-- Start of MATERIAL PROVIDED --

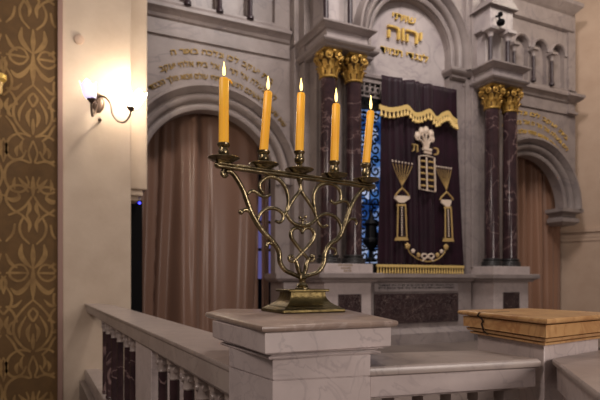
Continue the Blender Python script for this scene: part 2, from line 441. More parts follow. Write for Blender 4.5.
# jambs + recess behind the curtain, window in it
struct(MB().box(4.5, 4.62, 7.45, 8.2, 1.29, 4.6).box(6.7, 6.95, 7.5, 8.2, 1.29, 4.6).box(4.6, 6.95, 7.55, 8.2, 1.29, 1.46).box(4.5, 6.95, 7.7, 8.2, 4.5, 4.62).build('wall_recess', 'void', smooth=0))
win = struct(MB().box(4.62, 6.9, 8.02, 8.05, 1.45, 4.55).build('window_1', 'glass', smooth=0))
g = MB()
rg = random.Random(3)
for gx in [4.72+.24*i for i in range(9)]:
    g.tube([(gx, 7.96, 1.46), (gx, 7.96, 4.5)], .014, 6)
def spiral(cx, cz, r, turns, ph, sgn, y, n=26):
    return [(cx+r*(1-k/n*.85)*math.cos(ph+sgn*turns*2*PI*k/n), y, cz+r*(1-k/n*.85)*math.sin(ph+sgn*turns*2*PI*k/n)) for k in range(n+1)]
for gx in [4.84+.24*i for i in range(8)]:
    z = 1.6
    while z < 4.4:
        g.tube(spiral(gx, z, .11, 1.3, PI/2, 1, 7.96), .018, 5); g.tube(spiral(gx, z+.19, .10, 1.3, -PI/2, -1, 7.955), .018, 5); z += .38
for z in (1.7, 2.5, 3.3, 4.1): g.box(4.62, 6.85, 7.94, 7.965, z, z+.03)
gr = g.build('window_grille', 'iron', win, smooth=50)

# fretwork lambrequin in front of the window head
t = empty('fretwork_screen', (5.6, 7.52, 4.2), 'pierced stone fretwork panel above the blue window beside the aubergine ark curtain', 'screen')
c = MB(); c.box(4.58, 6.72, 7.50, 7.54, 4.47, 4.53); c.box(4.58, 6.72, 7.50, 7.54, 4.22, 4.25)
c.cur = 1; c.box(4.6, 6.66, 7.56, 7.6, 4.05, 4.5); c.cur = 0  # added dark board, its colour stands in for shade behind the lattice
for i in range(20):
    xx = 4.64+i*.108
    c.tube([(xx+.045*math.cos(a*PI/5), 7.52, 4.36+.05*math.sin(a*PI/5)) for a in range(10)], .013, 6, closed=True)
    c.tube([(xx-.054, 7.52, 4.47), (xx-.054, 7.52, 4.25)], .012, 6)
c.build('pierced_panel', ['facade', 'void'], t)
c = MB()
for i in range(10):
    xx = 4.69+i*.216
    c.tube([(xx+.1*math.cos(a*PI/8), 7.52, 4.22-.14*math.sin(a*PI/8)) for a in range(9)], .014, 6)
    c.tube([(xx+.06*math.cos(a*PI/8), 7.52, 4.22-.08*math.sin(a*PI/8)) for a in range(9)], .010, 6)
c.build('scalloped_edge', 'iron', t)

# ---- entablature blocks
def block(x0, x1, side, label):
    t = empty('entablature_block', ((x0+x1)/2, 6.95, 4.64), label, 'entablature', 'entablature blocks over the column pairs')
    prof = [(.02, 4.645), (.05, 4.655), (.05, 4.675), (.095, 4.70), (.11, 4.725), (.11, 4.745), (.03, 4.765), (.03, 4.775)]
    c = MB(); vprofile(c, x0, x1, 6.95, prof, 8.0); c.build('architrave', 'facade', t, smooth=0)
    c = MB(); c.box(x0-.02, x1+.02, 6.93, 8.0, 4.775, 4.90); c.build('frieze', 'tympanum', t, smooth=0)
    prof = [(.03, 4.90), (.06, 4.905), (.07, 4.925), (.10, 4.95), (.13, 4.965), (.13, 4.99), (.10, 5.0), (0, 5.005)]
    c = MB(); vprofile(c, x0, x1, 6.95, prof, 8.0); c.build('cornice', 'facade', t, smooth=0)
block(3.79, 4.47, 'l', 'grey marble entablature block over the left pair of gilded columns')
block(7.10, 7.78, 'r', 'grey marble entablature block over the right pair of gilded columns')

# ---- big columns
def capital(x, y, z, t):
    c = MB(); H = .40
    c.lathe((x, y, z), [(.128, 0), (.145, .01), (.145, .03), (.128, .04)], 24)
    c.cur = 1; c.lathe((x, y, z), [(.122, .03), (.122, .12), (.125, .24), (.14, .33), (.15, .40)], 24); c.cur = 0
    for row, (zz, hh, n, r0, ph) in enumerate([(.04, .12, 9, .128, 0), (.12, .13, 9, .13, PI/9)]):
        for i in range(n):
            a = 2*PI*i/n+ph; d = Vector((math.cos(a), math.sin(a), 0)); s_ = Vector((-d.y, d.x, 0)); b0 = Vector((x, y, z+zz))
            vs = []; fs = []
            for k, (w_, o_, h_) in enumerate([(.030, 0, 0), (.038, .014, .4), (.040, .026, .75), (.028, .055, 1.0), (.018, .07, .9)]):
                for sg in (-1, 0, 1):
                    vs.append(b0+d*(r0+o_+(0.012 if sg == 0 else 0))+s_*w_*sg+Z*hh*h_)
            for k in range(4):
                for q in range(2): fs.append((k*3+q, k*3+q+1, (k+1)*3+q+1, (k+1)*3+q))
            vs2 = [v-d*.012 for v in vs]; m = len(vs)
            fs2 = [tuple(reversed([i_+m for i_ in f])) for f in fs]
            edge = []
            ring = [0, 3, 6, 9, 12, 13, 14, 11, 8, 5, 2, 1]
            for i_ in range(len(ring)): j_ = ring[(i_+1) % len(ring)]; edge.append((ring[i_], j_, j_+m, ring[i_]+m))
            c.add(vs+vs2, fs+fs2+edge)
    for i in range(4):                         # faces with volutes
        a = PI/2*i; d = Vector((math.cos(a), math.sin(a), 0)); s_ = Vector((-d.y, d.x, 0)); b0 = Vector((x, y, z+.315))+d*.165
        for sg in (-1, 1):
            pts = [b0+s_*sg*(.092+.070*(1-k/22)*math.cos(PI/2+k/22*3.6*PI))+Z*(.070*(1-k/22)*math.sin(PI/2+k/22*3.6*PI))+d*.02*k/22 for k in range(21)]
            c.tube(pts, .014, 6)
            c.ball(b0+s_*sg*.095+d*.02, .02, 6)
        c.ball(b0+Z*.05+d*.02, .03, 6)
    poly = [(x-.19, y-.19), (x+.19, y-.19), (x+.19, y+.19), (x-.19, y+.19)]
    c.stack(poly, [(.05, z+.385), (.035, z+.39), (.035, z+.422)])
    c.build('capital', ['gold', 'goldshade'], t, smooth=40)
def column(x, y, label):
    t = empty('marble_column', (x, y, 1.42), label, 'column', 'dark marble columns with gilded capitals')
    prof = [(.132, 1.56)]+[(.132-.008*k/6, 1.56+2.66*k/6) for k in range(1, 7)]
    MB().lathe((x, y, 0), prof, 32).build('shaft', 'dark', t)
    MB().lathe((x, y, 0), [(.185, 1.42), (.185, 1.465), (.178, 1.475), (.185, 1.49), (.178, 1.51), (.150, 1.515), (.150, 1.53), (.165, 1.54), (.160, 1.555), (.132, 1.565)], 28).build('base', 'slate', t)
    capital(x, y, 4.222, t)
YC = 7.12
cols = [(328.5, 'first from the left, left of its pair, behind the fourth candle'), (353.5, 'second from the left, right of its pair, beside the blue window'),
        (492, 'third from the left, beside the grey pilaster right of the ark curtain'), (510, 'rightmost one, beside the curtained right arch')]
for px, lb in cols:
    p = onY(px, 150, YC); column(p.x, YC, 'dark red marble column with gilded capital, '+lb)

# ---- plinths, ledge and dado
def plinth(x0, x1, label, inscr=False):
    t = empty('column_plinth', ((x0+x1)/2, 6.9, .1), label, 'plinth', 'marble plinths under the column pairs')
    c = MB(); c.box(x0, x1, 6.88, 7.6, 1.28, 1.42); c.build('upper_block', 'white', t, bevel=.006)
    c = MB(); vprofile(c, x0-.02, x1+.02, 6.88, [(.0, 1.14), (.03, 1.15), (.04, 1.17), (.07, 1.19), (.11, 1.21), (.11, 1.27), (.09, 1.283)], 7.7); c.build('ledge', 'facade', t, smooth=0)
    c = MB(); c.box(x0+.02, x1-.02, 6.90, 7.7, .1, 1.14); c.build('dado', 'white', t, bevel=.006)
    q0, q1 = (onY(338, 0, 6.9).x, onY(361, 0, 6.9).x) if x0 < 5 else (onY(503, 0, 6.9).x, onY(519, 0, 6.9).x)
    c = MB(); c.box(q0, q1, 6.885, 6.92, .5, .96); c.build('inset_panel', 'panel', t, bevel=.004)
    c = MB(); vprofile(c, x0+.0, x1-.0, 6.88, [(.05, .1), (.05, .26), (.02, .3), (0, .3)], 7.7); c.build('skirting', 'facade', t, smooth=0)
    return t
tl = plinth(3.70, 4.55, 'marble plinth under the left column pair, with carved inscription and small dark square panel')
c = MB(); 
for i in range(3):
    tx = ['המורי לשכד םירא', 'הביתנו וקדצ', 'םלוע תיב'][i]; p0 = Vector((onY(338, 0, 6.88).x+.05*i, 6.882, 1.385-.042*i))
    write(c, tx, .036, lambda s, p0=p0: (p0+X*s, X, Z, FR))
c.build('inscription', 'letterdull', tl, smooth=0)
plinth(onY(494, 0, 6.88).x, onY(530, 0, 6.88).x, 'marble plinth under the right column pair, with small dark square panel')
c = MB(); vprofile(c, 3.3, 3.72, 7.6, [(0, 1.14), (.05, 1.16), (.09, 1.20), (.09, 1.28)], 8.0); c.box(3.35, 3.72, 7.55, 8.0, .1, 1.14)
struct(c.build('trim_15', 'facade', smooth=0))
t = empty('ark_dado', (5.7, 7.3, .1), 'marble base under the ark curtain with long dark red mottled panel and black lettering', 'dado')
c = MB(); c.box(4.57, 6.94, 7.32, 7.7, .1, 1.16); c.build('body', 'facade', t, smooth=0)
c = MB(); vprofile(c, 4.57, 6.94, 7.30, [(0, 1.14), (.04, 1.16), (.06, 1.19), (.12, 1.22), (.12, 1.28), (0, 1.285)], 7.7, wrap=False); c.build('ledge', 'facade', t, smooth=0)
c = MB(); c.box(onY(374.5, 0, 7.3).x, onY(458, 0, 7.3).x, 7.29, 7.33, .45, .95); c.build('dark_panel', 'panel', t, bevel=.004)
c = MB(); c.box(onY(374.5, 0, 7.3).x, onY(458, 0, 7.3).x, 7.30, 7.33, .985, 1.12); c.build('plaque', 'tympanum', t, bevel=.003)
c = MB()
for i in range(2):
    tx = ['ליאומש תב הרש תרמ ונתרומ ונירוה תמשנ יוליעל', 'ןוילע זוכרב ףסוי תיב לכו דעיו הרות יבהוא ולדתשה'][i]
    p0 = Vector((4.93, 7.302, 1.075-.045*i)); write(c, tx, .05, lambda s, p0=p0: (p0+X*s, X, Z, FR), xs=1.6/line_width(tx, .05))
c.build('lettering', 'iron', t, smooth=0)
c = MB(); vprofile(c, 4.6, 6.9, 7.30, [(.10, .1), (.10, .28), (.04, .33), (.0, .36)], 7.7, wrap=False); c.build('skirting', 'facade', t, smooth=0)

# ---- aedicules above the blocks
def aedicule(x0, x1, y0, label, capz, top, lamp):
    t = empty('gabled_aedicule', ((x0+x1)/2, y0+.2, 5.0), label, 'aedicule', 'gabled aedicules on the blocks')
    ym = y0+.52
    for x, y in ((x0, y0), (x1, y0)):
        c = MB(); c.lathe((x, y, 5.0), [(.06, 0), (.06, .03), (.045, .05), (.04, .07), (.04, capz-5.17)], 14); c.build('shaft', 'dark2', t)
        c = MB(); c.lathe((x, y, capz-.17), [(.04, 0), (.05, .02), (.045, .03), (.06, .08), (.1, .11)], 14); c.box(x-.105, x+.105, y-.105, y+.105, capz-.06, capz); c.build('capital', 'tympanum', t, bevel=.005)
    c = MB(); c.box(x0+.02, x1-.02, y0+.14, 7.5, 5.0, top); c.build('core', 'tympanum', t, bevel=.01)
    c = MB(); c.box(x0-.06, x1+.06, y0-.06, 7.5, capz, top)
    c.build('upper_body', 'tympanum', t, bevel=.01)
    c = MB(); xm = (x0+x1)/2
    for e, z in ((.10, 0), ):
        vs = [(x0-.13, y0-.13, top), (x1+.13, y0-.13, top), (xm, y0-.13, top+.33), (x0-.13, 7.5, top), (x1+.13, 7.5, top), (xm, 7.5, top+.33)]
        c.add(vs, [(0, 1, 2), (5, 4, 3), (0, 3, 4, 1), (1, 4, 5, 2), (2, 5, 3, 0)])
    c.build('gable_roof', 'facade', t, smooth=0)
pl_, pr_ = onY(326, 20, 7.03).x, onY(350, 20, 7.03).x
aedicule(pl_, pr_, 7.03, 'marble aedicule foot with two dark colonnettes on the left entablature block', 6.0, 6.5, False)
pl_, pr_ = onY(490.5, 45, 7.03).x, onY(508, 45, 7.03).x
aedicule(pl_, pr_, 7.03, 'gabled marble aedicule with two dark colonnettes on the right entablature block', 5.64, 6.0, True)
p = onY(499.5, 22, 6.86)
t = empty('spotlight', p, 'small black spotlight fixed to the front of the right gabled aedicule', 'light')
c = MB(); c.ball(p+Vector((0, -.03, -.02)), .075, 8, .8); c.build('housing', 'black', t)
c = MB(); c.tube([p+Vector((0, .0, 0)), p+Vector((.03, .03, .12)), p+Vector((.0, .09, .14))], .02, 8); c.ball(p+Vector((.02, 0, .14)), .045, 8); c.build('bracket', 'black', t)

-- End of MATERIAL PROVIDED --

TASK DETAILS -> Without the pictures, return the listing above from its first line through the line that has "gr = g.build('window_grille', 'iron', win, smooth=50)".

ANSWER ->
Continue the Blender Python script for this scene: part 2, from line 441. More parts follow. Write for Blender 4.5.
# jambs + recess behind the curtain, window in it
struct(MB().box(4.5, 4.62, 7.45, 8.2, 1.29, 4.6).box(6.7, 6.95, 7.5, 8.2, 1.29, 4.6).box(4.6, 6.95, 7.55, 8.2, 1.29, 1.46).box(4.5, 6.95, 7.7, 8.2, 4.5, 4.62).build('wall_recess', 'void', smooth=0))
win = struct(MB().box(4.62, 6.9, 8.02, 8.05, 1.45, 4.55).build('window_1', 'glass', smooth=0))
g = MB()
rg = random.Random(3)
for gx in [4.72+.24*i for i in range(9)]:
    g.tube([(gx, 7.96, 1.46), (gx, 7.96, 4.5)], .014, 6)
def spiral(cx, cz, r, turns, ph, sgn, y, n=26):
    return [(cx+r*(1-k/n*.85)*math.cos(ph+sgn*turns*2*PI*k/n), y, cz+r*(1-k/n*.85)*math.sin(ph+sgn*turns*2*PI*k/n)) for k in range(n+1)]
for gx in [4.84+.24*i for i in range(8)]:
    z = 1.6
    while z < 4.4:
        g.tube(spiral(gx, z, .11, 1.3, PI/2, 1, 7.96), .018, 5); g.tube(spiral(gx, z+.19, .10, 1.3, -PI/2, -1, 7.955), .018, 5); z += .38
for z in (1.7, 2.5, 3.3, 4.1): g.box(4.62, 6.85, 7.94, 7.965, z, z+.03)
gr = g.build('window_grille', 'iron', win, smooth=50)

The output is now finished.